Regrettably however, the overall effect of promotional activity by a growing host of sponsors and distributors of Alternative investments has been to detach their attributes from the investment principles underlying them. That has tended both to mask the risks for the unwary and, on the other hand, to divert attention from the valuable function that Alternatives can potentially perform.
Promotional activity will inevitably play a part in the development of any useful financial resource. But that makes it all the more important that investors themselves have a proper grasp of the potential risks, especially the double-edged effect of financial ‘gearing’ with borrowed money, as well as the true costs of any unfamiliar channel presented to them. Without it, many buyers of Alternative investment products, like others who bought split-level investment trusts a few years ago, may find themselves lost in a fog of misunderstanding and disillusionment.

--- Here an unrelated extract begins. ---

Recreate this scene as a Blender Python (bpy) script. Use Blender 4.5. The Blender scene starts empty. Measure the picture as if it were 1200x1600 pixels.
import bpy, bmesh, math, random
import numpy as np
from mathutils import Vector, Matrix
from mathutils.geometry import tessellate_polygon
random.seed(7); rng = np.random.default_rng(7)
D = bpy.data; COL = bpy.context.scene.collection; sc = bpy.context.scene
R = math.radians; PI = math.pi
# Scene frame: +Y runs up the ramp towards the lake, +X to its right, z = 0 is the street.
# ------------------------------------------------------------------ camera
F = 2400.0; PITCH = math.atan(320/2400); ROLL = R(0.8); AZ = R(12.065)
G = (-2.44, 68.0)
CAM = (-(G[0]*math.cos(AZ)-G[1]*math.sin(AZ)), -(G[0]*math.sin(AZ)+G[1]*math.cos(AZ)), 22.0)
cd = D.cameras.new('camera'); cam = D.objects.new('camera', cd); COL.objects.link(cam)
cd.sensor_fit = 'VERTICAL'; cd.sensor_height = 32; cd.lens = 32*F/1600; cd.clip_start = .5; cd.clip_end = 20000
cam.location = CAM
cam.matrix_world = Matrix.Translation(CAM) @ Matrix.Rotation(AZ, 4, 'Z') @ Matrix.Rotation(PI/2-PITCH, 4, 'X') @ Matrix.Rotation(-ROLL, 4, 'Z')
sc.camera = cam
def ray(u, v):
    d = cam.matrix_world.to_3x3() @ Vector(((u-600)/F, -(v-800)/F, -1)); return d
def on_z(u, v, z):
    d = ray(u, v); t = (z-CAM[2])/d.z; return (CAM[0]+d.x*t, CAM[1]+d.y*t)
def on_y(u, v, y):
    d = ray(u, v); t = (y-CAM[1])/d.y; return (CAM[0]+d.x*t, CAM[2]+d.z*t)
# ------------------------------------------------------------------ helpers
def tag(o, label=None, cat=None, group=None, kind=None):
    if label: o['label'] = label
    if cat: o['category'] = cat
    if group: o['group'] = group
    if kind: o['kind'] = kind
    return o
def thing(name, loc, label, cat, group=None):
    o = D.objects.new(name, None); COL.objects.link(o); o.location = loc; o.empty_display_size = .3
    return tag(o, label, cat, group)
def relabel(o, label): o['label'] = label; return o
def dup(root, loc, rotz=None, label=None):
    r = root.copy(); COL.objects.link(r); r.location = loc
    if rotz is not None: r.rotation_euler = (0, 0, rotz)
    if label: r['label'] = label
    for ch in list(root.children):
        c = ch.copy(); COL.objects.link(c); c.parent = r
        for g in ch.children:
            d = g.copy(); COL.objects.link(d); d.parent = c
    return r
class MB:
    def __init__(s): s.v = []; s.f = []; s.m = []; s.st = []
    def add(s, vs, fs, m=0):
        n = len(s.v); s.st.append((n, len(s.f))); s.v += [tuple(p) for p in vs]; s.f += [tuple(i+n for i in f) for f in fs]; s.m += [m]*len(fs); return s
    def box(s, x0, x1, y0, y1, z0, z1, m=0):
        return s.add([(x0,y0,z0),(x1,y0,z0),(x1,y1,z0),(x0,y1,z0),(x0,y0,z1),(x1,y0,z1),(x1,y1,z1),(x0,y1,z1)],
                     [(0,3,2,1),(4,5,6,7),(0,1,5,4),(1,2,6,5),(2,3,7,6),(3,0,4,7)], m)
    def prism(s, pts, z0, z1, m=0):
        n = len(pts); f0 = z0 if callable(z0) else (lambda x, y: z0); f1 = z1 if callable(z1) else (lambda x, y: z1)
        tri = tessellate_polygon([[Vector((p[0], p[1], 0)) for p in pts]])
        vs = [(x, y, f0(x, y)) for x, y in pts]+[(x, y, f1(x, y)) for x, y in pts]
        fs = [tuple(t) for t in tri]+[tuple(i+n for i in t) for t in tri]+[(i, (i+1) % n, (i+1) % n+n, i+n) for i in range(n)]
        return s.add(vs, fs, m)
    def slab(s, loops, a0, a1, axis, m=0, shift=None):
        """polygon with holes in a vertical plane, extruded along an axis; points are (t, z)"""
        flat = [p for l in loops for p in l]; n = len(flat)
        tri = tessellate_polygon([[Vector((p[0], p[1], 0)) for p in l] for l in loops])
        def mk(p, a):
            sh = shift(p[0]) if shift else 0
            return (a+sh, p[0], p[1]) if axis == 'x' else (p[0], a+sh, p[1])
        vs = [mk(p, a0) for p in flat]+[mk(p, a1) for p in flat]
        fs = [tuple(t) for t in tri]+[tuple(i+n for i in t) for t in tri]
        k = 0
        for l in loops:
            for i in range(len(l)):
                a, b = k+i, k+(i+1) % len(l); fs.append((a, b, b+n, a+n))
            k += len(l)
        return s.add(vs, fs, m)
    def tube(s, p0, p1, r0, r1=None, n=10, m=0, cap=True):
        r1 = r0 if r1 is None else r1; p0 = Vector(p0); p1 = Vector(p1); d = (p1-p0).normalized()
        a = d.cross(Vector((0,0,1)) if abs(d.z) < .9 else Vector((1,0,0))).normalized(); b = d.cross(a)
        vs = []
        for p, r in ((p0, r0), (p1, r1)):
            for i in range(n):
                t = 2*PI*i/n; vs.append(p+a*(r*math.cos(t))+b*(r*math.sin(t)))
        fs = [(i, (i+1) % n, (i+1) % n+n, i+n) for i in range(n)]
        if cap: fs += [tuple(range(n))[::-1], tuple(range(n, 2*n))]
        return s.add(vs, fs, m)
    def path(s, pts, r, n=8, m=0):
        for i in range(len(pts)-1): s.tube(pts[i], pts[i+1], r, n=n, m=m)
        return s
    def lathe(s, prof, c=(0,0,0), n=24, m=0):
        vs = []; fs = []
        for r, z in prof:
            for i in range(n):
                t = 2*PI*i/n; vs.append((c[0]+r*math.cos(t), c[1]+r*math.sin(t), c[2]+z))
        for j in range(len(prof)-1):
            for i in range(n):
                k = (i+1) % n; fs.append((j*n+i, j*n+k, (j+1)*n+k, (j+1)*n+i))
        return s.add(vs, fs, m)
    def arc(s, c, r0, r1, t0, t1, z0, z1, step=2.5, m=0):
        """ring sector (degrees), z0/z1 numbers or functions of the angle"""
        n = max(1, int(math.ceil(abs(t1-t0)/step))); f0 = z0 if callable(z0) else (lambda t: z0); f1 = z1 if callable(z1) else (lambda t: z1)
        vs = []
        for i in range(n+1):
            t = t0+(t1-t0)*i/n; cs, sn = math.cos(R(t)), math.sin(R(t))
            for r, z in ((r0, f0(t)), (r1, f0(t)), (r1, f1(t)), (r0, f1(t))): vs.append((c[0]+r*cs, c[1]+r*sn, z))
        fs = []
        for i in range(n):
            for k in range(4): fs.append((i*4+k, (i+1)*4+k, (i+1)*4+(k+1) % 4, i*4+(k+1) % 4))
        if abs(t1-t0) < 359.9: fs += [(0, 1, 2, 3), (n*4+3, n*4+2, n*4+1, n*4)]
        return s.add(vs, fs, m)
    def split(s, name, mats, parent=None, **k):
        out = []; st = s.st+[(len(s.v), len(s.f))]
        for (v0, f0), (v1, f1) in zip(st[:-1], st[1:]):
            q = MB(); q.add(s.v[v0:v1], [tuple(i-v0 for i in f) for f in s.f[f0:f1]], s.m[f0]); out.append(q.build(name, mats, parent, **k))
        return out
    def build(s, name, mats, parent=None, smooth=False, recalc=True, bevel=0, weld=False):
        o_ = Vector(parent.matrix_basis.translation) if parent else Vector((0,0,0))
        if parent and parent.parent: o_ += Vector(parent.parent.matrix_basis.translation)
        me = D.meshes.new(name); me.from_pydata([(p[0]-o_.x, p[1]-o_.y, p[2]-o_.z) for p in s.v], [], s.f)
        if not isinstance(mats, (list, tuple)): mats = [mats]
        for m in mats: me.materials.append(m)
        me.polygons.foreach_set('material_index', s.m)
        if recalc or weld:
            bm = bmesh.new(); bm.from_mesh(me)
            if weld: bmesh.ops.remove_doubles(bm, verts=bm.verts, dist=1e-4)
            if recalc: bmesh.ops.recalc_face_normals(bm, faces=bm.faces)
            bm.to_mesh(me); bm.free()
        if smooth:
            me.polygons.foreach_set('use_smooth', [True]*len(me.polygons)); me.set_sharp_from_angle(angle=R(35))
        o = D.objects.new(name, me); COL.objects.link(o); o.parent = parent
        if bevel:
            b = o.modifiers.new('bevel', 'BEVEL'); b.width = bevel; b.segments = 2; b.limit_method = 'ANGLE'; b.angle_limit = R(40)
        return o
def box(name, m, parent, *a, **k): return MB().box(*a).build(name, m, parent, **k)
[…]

Ultimately, of course, it all comes down to people, not structures. Even if, over the last five years, the average hedge fund has delivered an annual return far below that of the UK equity index, there are undoubtedly able managers of hedge funds, private equity, and other Alternatives to be found. With care and effort investors may indeed succeed in spotting one who can consistently convert glints of dust in the ground into gold bars of extra investment return. For most, however, hard reality and the law of averages will reassert themselves, as they have for countless investors down the ages who have imagined there is an ‘Alternative’ device, formula, technique or structure that will, of itself, raise their return, at no cost or risk, beyond the natural yield of the financial market averages. It does not exist.
If any would suppose otherwise, a spell in North Uist watching the tide go in and out should restore an appreciation of the difference between rational expectation and wishful thinking. One can no more find an Alternative route that bypasses all market forces than escape from the eternal flux of nature itself.